Not quite the same thing, but close... My children are (or will be!) Czech/English bilingual. When my son was 20 months old we made a 'cuppa tea' together. When it was ready, he pointed at it and explained it was 'cup' (pointing at the mug) and 'piti' (pointing at the tea). 'Piti' is Czech baby dialect for 'drink'.
Very nice!
You say:
>I don't recall hearing one which
>switches grammatical status quite
>so radically, with a word-part
>becoming a copula verb.
But that's only true from the adult analyser's position. As far as the child is aware, no grammatical change has occured, as s/he presumably interpreted the original statement as be+Adj. Thus the child did indeed preserve identity.
But the child already had behave as a separate lexical item, so something extra has happened here. And actually, come to think of it, we don't know that, from the child's point of view, have was being seen as an adjective. That's just as much an adult analysis. It's still an odd one, to my mind, however we analyse it.
My 4-year-old cousin has come to visit us in Armenia from Min Vodi, Russia. She was born there and speaks both Russian and Armenian - to her Armenian relatives in Armenia it is more Armenian sprinkled with Russian, to her siblings - the other way round. She declares she has no wish to go to school but - "to go to institute and become an institutka". The word 'institute' for 'university' is more common in Armenian and Russian than apparently in English. There is no such Russian word as "institutka". One of the functions of the suffix -ka in Russian is to indicate a female agent. Her reasoning is that if someone (female) (she has two sisters, it need be mentioned, no brothers) who goes to shkola (school) is called a shkolnitsa (-tsa is a suffix for female agent), then someone (female) who goes to institute (i.e. studies there) should be called an institutka (I think she does not know the word student (student), her sisters being schoolgirls yet).
The ludicity of her morphological effort, however, is that the Russian word "institutka" rhymes with "prostitutka" (prostitute), and everybody seems to catch her unconscious pun!
Russian does have 'institutka', however it was more frequently used around 1917 and it means 'a female student in an institute for noble ladies' (pls see http://www.slovopedia.com/15/200/1516624.html )

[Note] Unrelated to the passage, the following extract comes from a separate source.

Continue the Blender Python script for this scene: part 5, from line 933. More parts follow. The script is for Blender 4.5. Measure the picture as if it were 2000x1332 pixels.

I'd say that it acquired a negative connotation in your mind because you (subconsciously) compare its grammatical structure (because it rhymes) to the noun 'prostitutka/whore' which obviously has a negative connotation. The child hasn't acquired any of our social notions yet (doesn't necessarily know whether prostitutka/whore is good or bad) and it doesn't cause any problems for the child to use this suffix in creating other words...
I mention nothing about the negative connotation of "institutka", neither imply the child may be aware of the word "prostitutka". The resonance created by the rhyme is noticed by adults around her, not the child, of course. And nobody thinks to warn her she should not say it again or that it is bad. Not at all. The prostitutka side of the story is irrelevant to the child's word-formation sense specifically. That is why I say it is an unconscious pun.
The similarity in spelling (though not pronunciation or meaning) immediately reminded me of an abstract I found about the degrammaticalisation of the Swedish verb "behöva" ("need") in some northern Swedish dialects, so that standard Swedish "det behöver han inte göra" (he doesn't need to do that) becomes "hä bö'n it höv djära" with "behöva" being split up into the verb "bö" and a particle "höv" with uncertain semantic content. See http://people.pwf.cam.ac.uk/ab667/negproject/abstracts/rosenkvist.pdf. It's not quite what you're looking for, since "bö" isn't used as the copula, but still not too far off.
My cousin, as a little boy, used to talk about lowering things and hiring things.
My cousin, as a little boy, used to both lower the car window and to hire it.